October 26, 2008

'Self in the City': Creative teens host art show Nov. 15

By Jalissa Henderson, Sage Sanchez and Amanda VanSwol

You can forget the stereotypes about lazy teens. There's a new crew of creative youth in town, and they've got the work to prove it.

On November 15, Main Gallery will be hosting its fall premier, entitled "Self in the City." The event will take place at the Racine Arts Council, 316 Sixth Street in Downtown Racine, from 6-9 pm. Highlights of the evening will include a screening of video work, an exhibition of paintings and sketches, and a performance of poetry and fiction.

The event is free and open to the public and light refreshments will be served. Those who attend will also receive a copy of a newly released magazine featuring writing and artwork by the youth.
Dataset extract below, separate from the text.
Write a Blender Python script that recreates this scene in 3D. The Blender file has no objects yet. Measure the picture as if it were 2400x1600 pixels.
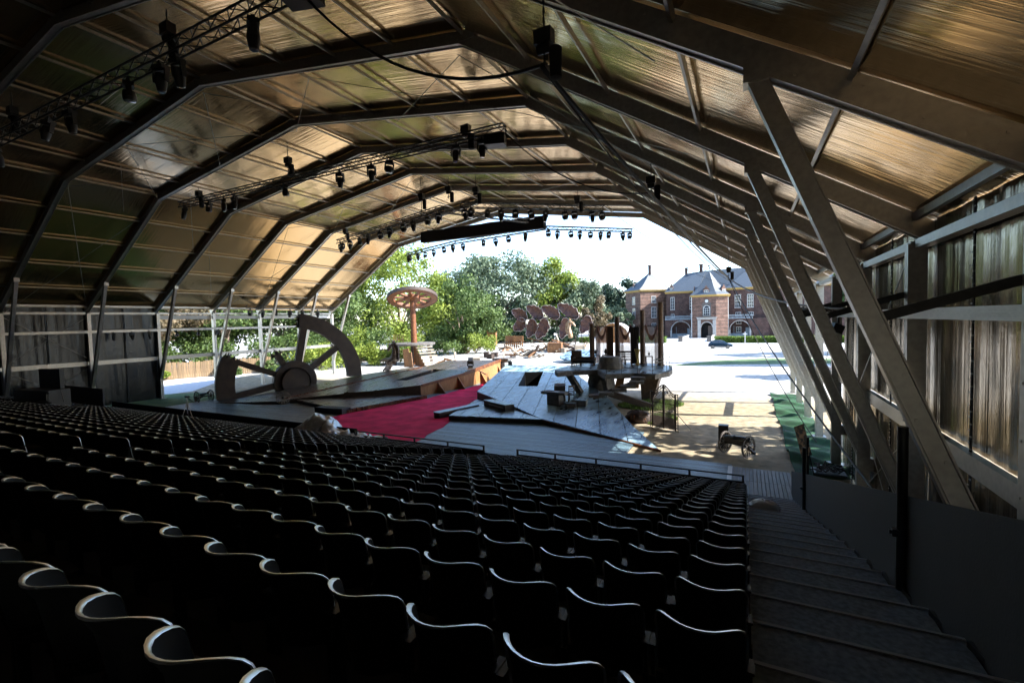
import bpy, math, random
from mathutils import Vector, Matrix
SC = bpy.context.scene
COL = SC.collection
R = math.radians

# ---------------------------------------------------------------- camera
YAW, PIT, ROLL, HC = .469, .045, .025, 6.372
def cam_basis():
    c, s = math.cos(YAW), math.sin(YAW)
    r, f, u = Vector((c, s, 0)), Vector((-s, c, 0)), Vector((0, 0, 1))
    c, s = math.cos(PIT), math.sin(PIT)
    f2, u2 = f*c-u*s, f*s+u*c
    c, s = math.cos(ROLL), math.sin(ROLL)
    return r*c-u2*s, r*s+u2*c, f2
CR, CU, CF = cam_basis()
cam_data = bpy.data.cameras.new('camera')
cam_data.sensor_width = 36.0
cam_data.lens = 36.0*1083.98/2400.0
cam_data.clip_start = 0.05
cam_data.clip_end = 3000
cam = bpy.data.objects.new('camera', cam_data)
COL.objects.link(cam)
cam.matrix_world = Matrix(((CR.x, CU.x, -CF.x, 0), (CR.y, CU.y, -CF.y, 0), (CR.z, CU.z, -CF.z, HC), (0, 0, 0, 1)))
SC.camera = cam
def view(p):
    """rough place in the picture, used only to choose which seats become single objects"""
    d = Vector(p)-Vector((0, 0, HC)); k = d.dot(CF)
    if k < .3: return None
    return d.dot(CR)/k*.9033, d.dot(CU)/k*.9033, k     # x in -1..1

# ---------------------------------------------------------------- sky, sun, exposure
SUNV = Vector((1.215, .30, 1.0)).normalized()
world = bpy.data.worlds.new('World'); SC.world = world; world.use_nodes = True
nt = world.node_tree; nt.nodes.clear()
sky = nt.nodes.new('ShaderNodeTexSky'); sky.sky_type = 'NISHITA'; sky.sun_disc = False
sky.sun_elevation = math.asin(SUNV.z); sky.sun_rotation = math.atan2(SUNV.x, SUNV.y)
sky.air_density = 1.0; sky.dust_density = .7; sky.ozone_density = 3.0; sky.altitude = 50
bg = nt.nodes.new('ShaderNodeBackground'); bg.inputs[1].default_value = .15
wo = nt.nodes.new('ShaderNodeOutputWorld')
nt.links.new(sky.outputs[0], bg.inputs[0]); nt.links.new(bg.outputs[0], wo.inputs[0])
sun_data = bpy.data.lights.new('sun', 'SUN'); sun_data.energy = 4.2; sun_data.angle = R(.53); sun_data.color = (1, .975, .93)
sun = bpy.data.objects.new('sun', sun_data); COL.objects.link(sun)
sun.rotation_euler = (-SUNV).to_track_quat('-Z', 'Y').to_euler()
sun.location = (60, 40, 60)
SC.view_settings.view_transform = 'Standard'; SC.view_settings.look = 'None'
SC.view_settings.exposure = 2.1; SC.view_settings.gamma = 1.0
SC.view_settings.use_curve_mapping = False
SC.render.engine = 'CYCLES'
SC.cycles.max_bounces = 5; SC.cycles.diffuse_bounces = 2; SC.cycles.glossy_bounces = 3
SC.cycles.use_adaptive_sampling = True; SC.cycles.adaptive_threshold = .03
SC.cycles.transmission_bounces = 4; SC.cycles.transparent_max_bounces = 6
SC.cycles.caustics_reflective = True; SC.cycles.blur_glossy = 1.0; SC.cycles.caustics_refractive = False
SC.cycles.sample_clamp_indirect = 6.0
SC.cycles.use_denoising = True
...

Main Gallery, a 13-year-old program, provides job skills training to teens ages 14-19 by teaching them workforce fundamentals while they make art. The program had been spearheaded by the City's Department of Parks and Recreation until six years ago, when the city brought the Racine Arts Council on board to help administer the program and select artists-in-residence to work with the youth.
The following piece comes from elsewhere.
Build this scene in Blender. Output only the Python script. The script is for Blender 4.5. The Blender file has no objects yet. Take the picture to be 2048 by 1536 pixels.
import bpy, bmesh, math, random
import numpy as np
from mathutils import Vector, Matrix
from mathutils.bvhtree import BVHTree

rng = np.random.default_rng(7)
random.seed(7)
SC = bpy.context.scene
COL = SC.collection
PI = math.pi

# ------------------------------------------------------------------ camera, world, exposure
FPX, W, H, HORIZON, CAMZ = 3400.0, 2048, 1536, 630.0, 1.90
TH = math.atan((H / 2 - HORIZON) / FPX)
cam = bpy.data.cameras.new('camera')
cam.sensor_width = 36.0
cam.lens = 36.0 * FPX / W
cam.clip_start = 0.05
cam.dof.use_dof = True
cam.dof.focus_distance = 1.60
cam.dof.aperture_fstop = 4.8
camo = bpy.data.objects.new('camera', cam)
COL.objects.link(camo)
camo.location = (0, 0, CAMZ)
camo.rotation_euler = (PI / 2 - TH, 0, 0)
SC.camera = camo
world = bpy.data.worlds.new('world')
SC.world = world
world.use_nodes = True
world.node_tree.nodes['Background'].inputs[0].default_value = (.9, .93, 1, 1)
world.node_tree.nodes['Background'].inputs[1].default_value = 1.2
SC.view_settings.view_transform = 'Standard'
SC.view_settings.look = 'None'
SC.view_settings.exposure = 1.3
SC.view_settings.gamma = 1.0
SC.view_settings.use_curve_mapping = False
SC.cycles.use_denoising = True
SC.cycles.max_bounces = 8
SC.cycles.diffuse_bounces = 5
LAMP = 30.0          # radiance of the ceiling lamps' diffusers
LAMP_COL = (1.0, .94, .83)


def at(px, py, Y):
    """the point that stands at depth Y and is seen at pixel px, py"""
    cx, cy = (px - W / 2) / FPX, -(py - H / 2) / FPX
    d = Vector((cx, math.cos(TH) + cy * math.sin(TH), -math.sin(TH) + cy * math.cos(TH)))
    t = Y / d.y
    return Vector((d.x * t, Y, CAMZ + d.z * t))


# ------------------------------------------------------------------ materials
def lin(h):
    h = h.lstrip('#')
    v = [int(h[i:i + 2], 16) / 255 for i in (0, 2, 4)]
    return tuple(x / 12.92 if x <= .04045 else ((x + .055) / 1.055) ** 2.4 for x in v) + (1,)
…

Racine County Workforce Development recently invested funding in the program to make it accessible during the school year. Previously, Main Gallery had only operated during the summer.

Presently, teens from across the city and representing almost every high school are working in one of three different art disciplines: video, painting and drawing, and creative writing. Each of the groups is working out of a different community center, although they collaborate occasionally.

"We're visiting local public institutions, such as the zoo and Racine Art Museum," said Jessika Mikol, Program Coordinator of Main Gallery. "It's so exciting because it helps the teens collaborate as they explore their connection with the city by making site-specific artwork."

Although the whole public is invited to the November 15 premier, community leaders, educators, parents and teens are particularly encouraged.

"Main Gallery is not like other jobs," said Jalissa Henderson, a participant in this fall's program. "I hope other teens come. They might get inspired or decide to apply."

The teens aren't the only ones excited about their program, either.

"Main Gallery is such an important program," said Lorna Hennig, executive director of the Racine Arts Council. "These teens are learning valuable skills and enjoying it, because the arts require a kind of thinking that other jobs don't encourage."

Jalissa Henderson, Sage Sanchez and Amanda VanSwol are members of Main Gallery's creative writing group.